El gobierno respondió con represión. Las comisiones directivas de Fotia fueron diezmadas. De las 25 víctimas del terrorismo de Estado que trabajaban en el ingenio Concepción, el 40% tenía cargos en la comisión directiva o eran delegados gremiales. En el caso del ingenio Fronterita, el porcentaje de dirigentes muertos es del 50% del total de víctimas. 
La primera víctima del ingenio Fronterita data del 13 de junio de 1974. La última, de septiembre de 1976. En el ingenio Concepción, los últimos muertos/desaparecidos son de 1978.

La Fotia contaba, además, con referentes de altísima categoría, como Atilio Santillán, asesinado dos días antes del golpe de marzo del 76, o de Benito Romano, diputado obrero y representante en Tucumán de la CGT de los Argentinos, secuestrado en el 76, cuando viajó a Buenos Aires para buscar a su hermano, que había sido detenido mientras lo buscaban a él.

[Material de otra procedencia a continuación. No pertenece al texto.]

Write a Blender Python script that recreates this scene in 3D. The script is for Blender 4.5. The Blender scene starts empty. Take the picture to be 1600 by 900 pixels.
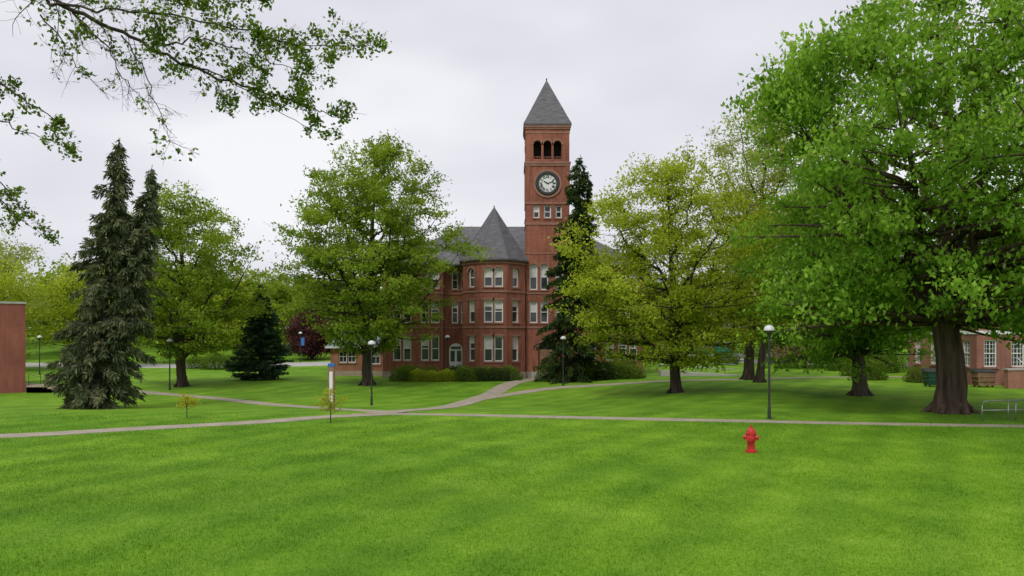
import bpy, math, random
import numpy as np
from mathutils import Vector

scene = bpy.context.scene
coll = scene.collection
D = bpy.data
rad = math.radians

# ------------------------------------------------------------------ helpers
def S(t):
    t = min(1.0, max(0.0, t))
    return t*t*(3-2*t)

def T(x, y):
    """terrain height in metres"""
    z = -0.7*S((y-34)/16)*(1-S((x-2)/12))
    z += 0.45*S((y-58)/10)*(1-S((x-2)/12))
    z += 3.6*S((y-84)/80)
    z += 5.0*S((y-170)/250)
    return z

def link(o, parent=None):
    coll.objects.link(o)
    if parent is not None:
        o.parent = parent
    return o

def tag(o, label, cat, group=None, kind=None):
    if label: o["label"] = label
    if cat: o["category"] = cat
    if group: o["group"] = group
    if kind: o["kind"] = kind
    return o

def thing(name, loc, label, cat, group=None, kind=None, rot=0.0):
    e = D.objects.new(name, None)
    e.empty_display_size = 0.3
    e.location = loc
    e.rotation_euler = (0, 0, rot)
    tag(e, label, cat, group, kind)
    return link(e)

def copy_thing(src, loc, rot=None, scale=None):
    n = src.copy()
    n.location = loc
    if rot is not None: n.rotation_euler = (0, 0, rot)
    if scale is not None: n.scale = scale
    coll.objects.link(n)
    for ch in src.children:
        c = ch.copy(); coll.objects.link(c); c.parent = n
        for g in ch.children:
            gc = g.copy(); coll.objects.link(gc); gc.parent = c
    return n

class MB:
    def __init__(s): s.v=[]; s.f=[]; s.m=[]
    def add(s, vs, fs, m=0):
        b=len(s.v); s.v.extend([tuple(v) for v in vs])
        for f in fs:
            s.f.append(tuple(i+b for i in f)); s.m.append(m)
    def box(s, x0,x1,y0,y1,z0,z1, m=0):
        s.add([(x0,y0,z0),(x1,y0,z0),(x1,y1,z0),(x0,y1,z0),(x0,y0,z1),(x1,y0,z1),(x1,y1,z1),(x0,y1,z1)],
              [(3,2,1,0),(4,5,6,7),(0,1,5,4),(1,2,6,5),(2,3,7,6),(3,0,4,7)], m)
    def obox(s, c, u, w, d, z0, z1, m=0):
        n=(-u[1],u[0]); P=[]
        for a,b in ((-1,-1),(1,-1),(1,1),(-1,1)):
            P.append((c[0]+u[0]*a*w/2+n[0]*b*d/2, c[1]+u[1]*a*w/2+n[1]*b*d/2))
        s.add([(p[0],p[1],z0) for p in P]+[(p[0],p[1],z1) for p in P],
              [(3,2,1,0),(4,5,6,7),(0,1,5,4),(1,2,6,5),(2,3,7,6),(3,0,4,7)], m)
    def lathe(s, prof, n=24, c=(0,0,0), axis='z', m=0, cap=True):
        vs=[]; fs=[]
        for r,h in prof:
            for i in range(n):
                a=2*math.pi*i/n; x=r*math.cos(a); y=r*math.sin(a)
                p={'z':(x,y,h),'x':(h,x,y),'y':(y,h,x)}[axis]
                vs.append((p[0]+c[0],p[1]+c[1],p[2]+c[2]))
        k=len(prof)
        for j in range(k-1):
            for i in range(n):
                i2=(i+1)%n
                fs.append((j*n+i,j*n+i2,(j+1)*n+i2,(j+1)*n+i))
        if cap:
            fs.append(tuple(range(n-1,-1,-1))); fs.append(tuple((k-1)*n+i for i in range(n)))
        s.add(vs,fs,m)
    def tube(s, pts, radii, n=6, m=0):
        pts=[Vector(p) for p in pts]; vs=[]; fs=[]
        k=len(pts)
        if not hasattr(radii,'__len__'): radii=[radii]*k
        for i,p in enumerate(pts):
            d=(pts[min(i+1,k-1)]-pts[max(i-1,0)])
            if d.length<1e-6: d=Vector((0,0,1))
            d.normalize()
            ref=Vector((0,0,1)) if abs(d.z)<0.9 else Vector((1,0,0))
            a=d.cross(ref).normalized(); b=d.cross(a)
            for j in range(n):
                t=2*math.pi*j/n
                q=p+(a*math.cos(t)+b*math.sin(t))*radii[i]
                vs.append((q.x,q.y,q.z))
        for i in range(k-1):
            for j in range(n):
                j2=(j+1)%n
                fs.append((i*n+j,(i+1)*n+j,(i+1)*n+j2,i*n+j2))
        fs.append(tuple(range(n))); fs.append(tuple((k-1)*n+i for i in range(n-1,-1,-1)))
        s.add(vs,fs,m)
    def obj(s, name, mats, parent=None, smooth=False, loc=(0,0,0), rotz=0.0, bevel=0):
        me=D.meshes.new(name); me.from_pydata(s.v,[],s.f)
        if not isinstance(mats,(list,tuple)): mats=[mats]
        for m in mats: me.materials.append(m)
        if len(mats)>1: me.polygons.foreach_set('material_index', s.m)
        if smooth: me.polygons.foreach_set('use_smooth',[True]*len(me.polygons))
        me.update()
        o=D.objects.new(name, me); o.location=loc; o.rotation_euler=(0,0,rotz)
        link(o,parent)
        if bevel:
            b=o.modifiers.new('b','BEVEL'); b.width=bevel; b.segments=2; b.limit_method='ANGLE'
        return o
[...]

La pintura de la época es brutal: fue una sangría demográfica, dice la historiadora: “El ingenio y su zona aledaña quedan desmembrados. Uno de cada cuatro tucumanos se fue de la provincia. Entre ellos, uno de cada cuatro era obrero azucarero. La palabra ‘hambre’ era una constante en las manifestaciones, creció el analfabetismo, la deserción escolar trepó al 75% (al 90% en el campo). Muchos de los que volvieron a quedar sin trabajo después de la quiebra de la textil Escalada, están desaparecidos”. Esa debacle, ilustra, sólo se compara con la del 2001.

De la desocupación y la crisis se pasó a la lucha. Tras el golpe del 66, decrecieron los conflictos a nivel nacional. En Tucumán sucedió lo contrario: la  lucha económica pasó a ser una lucha política. Mientras que la CGT nacional llama a “desensillar hasta que aclare”, Tucumán se convierte en el primer caso de resistencia a la dictadura de Onganía.

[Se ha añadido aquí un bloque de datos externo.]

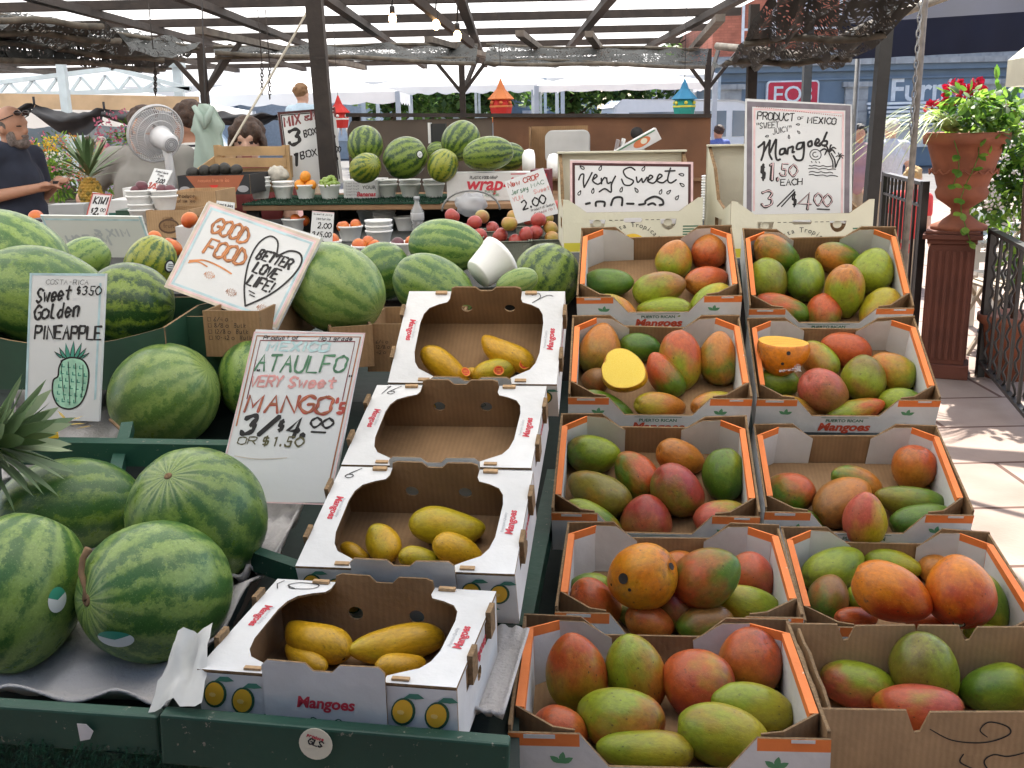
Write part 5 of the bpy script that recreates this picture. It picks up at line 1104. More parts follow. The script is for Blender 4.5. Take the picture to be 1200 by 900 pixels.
for q in ([(165, 385), (195, 360), (210, 345), (205, 420), (188, 480)], [(205, 420), (245, 340), (250, 330), (245, 420), (265, 470)], [(250, 420), (285, 335), (295, 330), (290, 420), (300, 470), (325, 465)], [(355, 385), (325, 395), (322, 430), (350, 420), (358, 385), (365, 425)], [(375, 425), (380, 385), (395, 375), (415, 370), (410, 410), (425, 405)], [(490, 335), (450, 345), (440, 385), (475, 375), (490, 330), (492, 400), (480, 460), (440, 465), (418, 435)],
          [(545, 320), (522, 335), (525, 362), (548, 352), (545, 320)], [(570, 350), (600, 320), (585, 305), (570, 345), (600, 355), (620, 335)], [(655, 252), (632, 312), (655, 318), (652, 345), (622, 350)], [(600, 345), (628, 318), (648, 268)]): s.st([g_(*p) for p in q], .020, 'k')
gt('$', 185, 220, 630, 120, 'k', .12, 0); gt('1.', 250, 315, 625, 125, 'k', .2, .05, 0, 'q'); gt('50', 320, 440, 585, 85, 'k', .16, .1, 0, 'q'); gt('EACH', 328, 482, 660, 45, 'k', .15, .1, 5)
gt('3', 190, 285, 825, 120, 'k', .14, .05, 0, 'q'); s.st([g_(305, 815), g_(425, 685)], .012, 'k', False); s.st([g_(335, 815), g_(432, 700)], .012, 'k', False); gt('$', 408, 445, 815, 110, 'k', .1, 0); gt('4', 450, 545, 825, 120, 'k', .14, .08, 0, 'q'); gt('00', 568, 688, 795, 90, 'k', .15, .05, 0, 'q'); s.st([g_(590, 820), g_(680, 820)], .012, 'k', False)
for x, y, a in ((230, 300, 1.9), (385, 300, .1), (455, 262, .8), (450, 205, 1.6)): s.drop(*g_(x, y), .016, a)
s.st([g_(575+40*math.cos(t_), 420+38*math.sin(t_)) for t_ in [i*PI/8 for i in range(17)]], .008, 'k'); s.st([g_(575+20*math.cos(t_), 420+18*math.sin(t_)) for t_ in [i*PI/5+.5 for i in range(8)]], .008, 'k')
for q in ([(700, 510), (695, 460), (670, 405)], [(715, 510), (712, 455), (685, 405)], [(720, 505), (735, 460), (750, 435)]): s.st([g_(*p) for p in q], .012, 'k')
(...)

La seguidilla comienza casi de inmediato: a fin de 1966 se vota un plan de lucha que incluye a los estudiantes, una pueblada sigue al asesinato, en Bella Vista, de Hilda Guerrero de Molina (1967), Villa Quinteros estalla en 1969 ( un día antes del Cordobazo), en noviembre de 1970, las luchas por el comedor estudiantil se unen con los reclamos obreros, que derivan en el Tucumanazo. En el 72 se produce otro estallido estudiantil, conocido como “el Quintazo”.

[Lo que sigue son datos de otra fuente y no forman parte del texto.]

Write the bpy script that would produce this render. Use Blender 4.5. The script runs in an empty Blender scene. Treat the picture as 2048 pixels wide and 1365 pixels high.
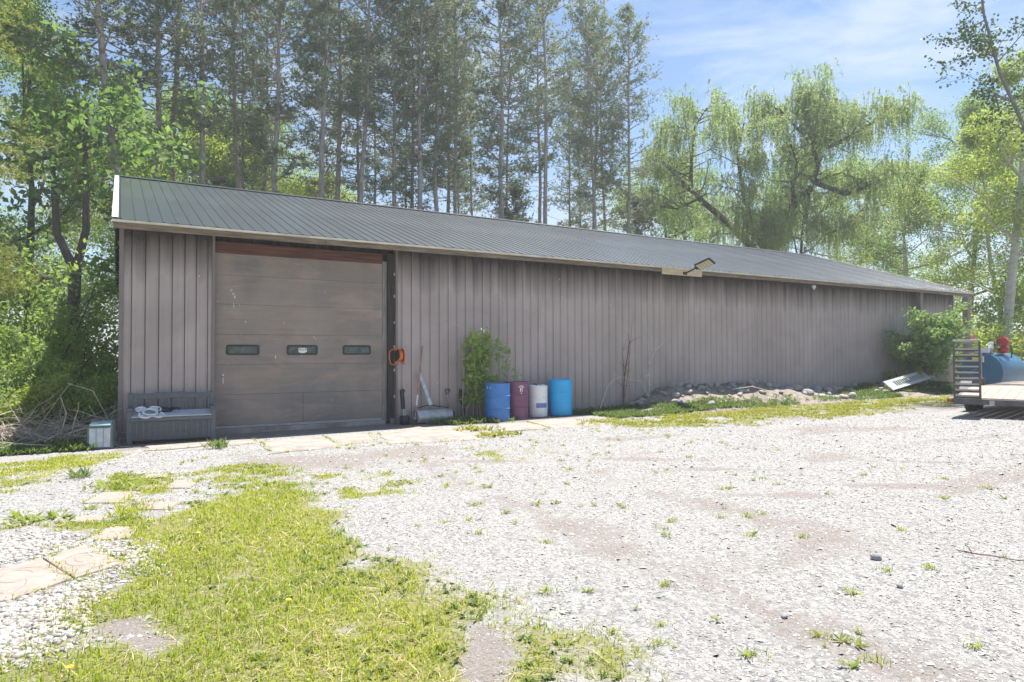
import bpy, math, random
import numpy as np
from mathutils import Vector, Matrix

# ------------------------------------------------------------------ camera, world, sun, exposure
scene = bpy.context.scene
C = scene.collection
R = math.radians
cam_d = bpy.data.cameras.new('camera'); cam = bpy.data.objects.new('camera', cam_d); C.objects.link(cam)
cam_d.sensor_width = 36.0; cam_d.lens = 23.46; cam_d.clip_start = 0.05; cam_d.clip_end = 3000
cam.location = (0, 0, 1.598)
cam.matrix_world = (Matrix.Translation((0, 0, 1.598)) @ Matrix.Rotation(R(-30.536), 4, 'Z')
                    @ Matrix.Rotation(R(90 + 1.1475), 4, 'X') @ Matrix.Rotation(R(-0.175), 4, 'Z'))
scene.camera = cam
SUN = Vector((0.34, 0.13, 1.0)).normalized()
w = bpy.data.worlds.new('World'); scene.world = w; w.use_nodes = True
nt = w.node_tree; nt.nodes.clear()
out = nt.nodes.new('ShaderNodeOutputWorld'); bg = nt.nodes.new('ShaderNodeBackground')
sky = nt.nodes.new('ShaderNodeTexSky'); sky.sky_type = 'NISHITA'; sky.sun_disc = False
sky.sun_elevation = math.asin(SUN.z); sky.sun_rotation = math.atan2(SUN.x, SUN.y)
sky.air_density = 1.0; sky.dust_density = 0.5; sky.ozone_density = 1.5
bg.inputs['Strength'].default_value = 0.085
tc = nt.nodes.new('ShaderNodeTexCoord'); mp = nt.nodes.new('ShaderNodeMapping'); mp.inputs['Scale'].default_value = (1.0, 1.6, 4.2)
mp.inputs['Rotation'].default_value = (0.1, 0.25, 0.6)
nz = nt.nodes.new('ShaderNodeTexNoise'); nz.inputs['Scale'].default_value = 2.1; nz.inputs['Detail'].default_value = 9; nz.inputs['Roughness'].default_value = 0.62; nz.inputs['Distortion'].default_value = 0.7
rp = nt.nodes.new('ShaderNodeValToRGB'); rp.color_ramp.elements[0].position = 0.47; rp.color_ramp.elements[0].color = (0.02,)*3 + (1,)
rp.color_ramp.elements[1].position = 0.68; rp.color_ramp.elements[1].color = (0.75,)*3 + (1,)
mx = nt.nodes.new('ShaderNodeMix'); mx.data_type = 'RGBA'; mx.inputs['B'].default_value = (3.3, 3.8, 4.6, 1)
nt.links.new(tc.outputs['Generated'], mp.inputs['Vector']); nt.links.new(mp.outputs['Vector'], nz.inputs['Vector'])
nt.links.new(nz.outputs['Fac'], rp.inputs['Fac']); nt.links.new(rp.outputs['Color'], mx.inputs['Factor'])
hs = nt.nodes.new('ShaderNodeHueSaturation'); hs.inputs['Saturation'].default_value = 1.12; hs.inputs['Value'].default_value = 0.76
nt.links.new(sky.outputs['Color'], hs.inputs['Color']); nt.links.new(hs.outputs['Color'], mx.inputs['A']); nt.links.new(mx.outputs['Result'], bg.inputs['Color']); nt.links.new(bg.outputs['Background'], out.inputs['Surface'])
sun_d = bpy.data.lights.new('sun', 'SUN'); sun_d.energy = 4.25; sun_d.angle = R(0.6); sun_d.color = (1.0, 0.95, 0.87)
sun = bpy.data.objects.new('sun', sun_d); C.objects.link(sun)
sun.rotation_euler = (-SUN).to_track_quat('-Z', 'Y').to_euler(); sun.location = (10, 5, 60)
scene.view_settings.view_transform = 'Standard'; scene.view_settings.look = 'None'
scene.view_settings.exposure = 1.46; scene.view_settings.gamma = 1.0; scene.view_settings.use_curve_mapping = False
scene.render.engine = 'CYCLES'
cy = scene.cycles
cy.use_denoising = True; cy.max_bounces = 10; cy.diffuse_bounces = 8; cy.glossy_bounces = 3; cy.transmission_bounces = 5
cy.volume_bounces = 0; cy.transparent_max_bounces = 4; cy.caustics_reflective = False; cy.caustics_refractive = False
cy.use_adaptive_sampling = True; cy.adaptive_threshold = 0.02

# ------------------------------------------------------------------ helpers
class N:
    """small node-graph builder"""
    def __init__(s, name):
        s.m = bpy.data.materials.new(name); s.m.use_nodes = True; s.t = s.m.node_tree
        s.p = s.t.nodes['Principled BSDF']; s.out = s.t.nodes['Material Output']
    def n(s, kind, **kw):
        x = s.t.nodes.new(kind)
        for k, v in kw.items():
            if k in x.inputs: x.inputs[k].default_value = v
            else: setattr(x, k, v)
        return x
    def l(s, a, b): s.t.links.new(a, b)
    def coord(s, scale=(1, 1, 1), src='Object'):
        c = s.n('ShaderNodeTexCoord'); m = s.n('ShaderNodeMapping'); m.inputs['Scale'].default_value = scale
        s.l(c.outputs[src], m.inputs['Vector']); return m.outputs['Vector']
    def noise(s, vec, scale, detail=4, rough=0.55, dist=0.0):
        x = s.n('ShaderNodeTexNoise', Scale=scale, Detail=detail, Roughness=rough, Distortion=dist); s.l(vec, x.inputs['Vector']); return x.outputs['Fac']
    def ramp(s, fac, stops):
        x = s.n('ShaderNodeValToRGB'); e = x.color_ramp.elements
        while len(e) < len(stops): e.new(0.5)
        for i, (p, c) in enumerate(stops):
            e[i].position = p; e[i].color = (c if len(c) == 4 else tuple(c) + (1,)) if not isinstance(c, (int, float)) else (c, c, c, 1)
        s.l(fac, x.inputs['Fac']); return x.outputs['Color']
    def mix(s, fac, a, b, mode='MIX'):
        x = s.n('ShaderNodeMix', data_type='RGBA', blend_type=mode)
        for k, v in (('Factor', fac), ('A', a), ('B', b)):
            if hasattr(v, 'is_linked') or hasattr(v, 'links'): s.l(v, x.inputs[k])
            elif isinstance(v, (int, float)): x.inputs[k].default_value = v
            else: x.inputs[k].default_value = tuple(v) + (1,) if len(v) == 3 else v
        return x.outputs['Result']
    def math(s, op, a, b=0.0):
        x = s.n('ShaderNodeMath', operation=op)
        for i, v in enumerate((a, b)):
            if hasattr(v, 'links'): s.l(v, x.inputs[i])
            else: x.inputs[i].default_value = v
        return x.outputs[0]
    def bump(s, h, strength=0.3, dist=0.01):
        b = s.n('ShaderNodeBump', Strength=strength, Distance=dist); s.l(h, b.inputs['Height']); s.l(b.outputs['Normal'], s.p.inputs['Normal'])
    def attr(s, name):
        return s.n('ShaderNodeAttribute', attribute_name=name).outputs['Fac']
    def col(s, c): s.l(c, s.p.inputs['Base Color']) if hasattr(c, 'links') else setattr(s.p.inputs['Base Color'], 'default_value', tuple(c) + (1,))

def plain(name, c, rough=0.6, metal=0.0, var=0.18, scale=6.0, bump=0.0, stretch=(1, 1, 1), dirt=None, spec=0.5):
    g = N(name); v = g.coord(stretch)
    a = g.noise(v, scale, 6, 0.6)
    lo = tuple(x * (1 - var) for x in c); hi = tuple(min(1, x * (1 + var)) for x in c)
    col = g.ramp(a, [(0.3, lo), (0.7, hi)])
    if dirt:
        b = g.noise(v, scale * 0.37, 7, 0.7); col = g.mix(g.ramp(b, [(0.5, 0.0), (0.75, 0.75)]), col, dirt)
    g.col(col)
    g.p.inputs['Roughness'].default_value = rough; g.p.inputs['Metallic'].default_value = metal
    g.p.inputs['Specular IOR Level'].default_value = spec
    if bump: g.bump(g.noise(v, scale * 4, 5, 0.65), bump, 0.01)
    return g.m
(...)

Entre el 66 y el 76, la clase obrera opone su proyecto de país al que le quieren imponer desde los gobierno. Tiene un alto grado de participación política y de formación sindical.

La participación de los empresarios se torna entonces fundamental en el plan para disciplinar a la clase obrera. “En el ingenio Fronterita funcionó una base militar (figura en el informe de Conadep como un CCD), constatamos a través de testimonio los centros represivos en los conventillos del ingenio, en el tambo y en el ingenio mismo”, explicó la historiadora. “Tenemos testimonio que indican que hubo pedidos específicos de detención por parte de los empresarios. En un caso, a un dirigente le dicen que no lo tienen secuestrado ‘por guerrillero’, sino porque sus patrones lo pidieron”, explicó.

Para realizar su trabajo utilizó una cantidad gigantesca de fuentes: publicaciones periodísticas (La Nación, Clarín, La Razón, La gaceta y Noticias), fuentes oficiales, del Ministerio de Trabajo, el Archivo Nacional de la Memoria, estadísticas  de la Provincia, entrevistas a dirigentes y a obreros sin vinculación política, el Archivo General de la Nación, el Centro de Documentación de las Izquierdas Nacionales, la Biblioteca Nacional y del Congreso de la Nación, entre otros repositorios.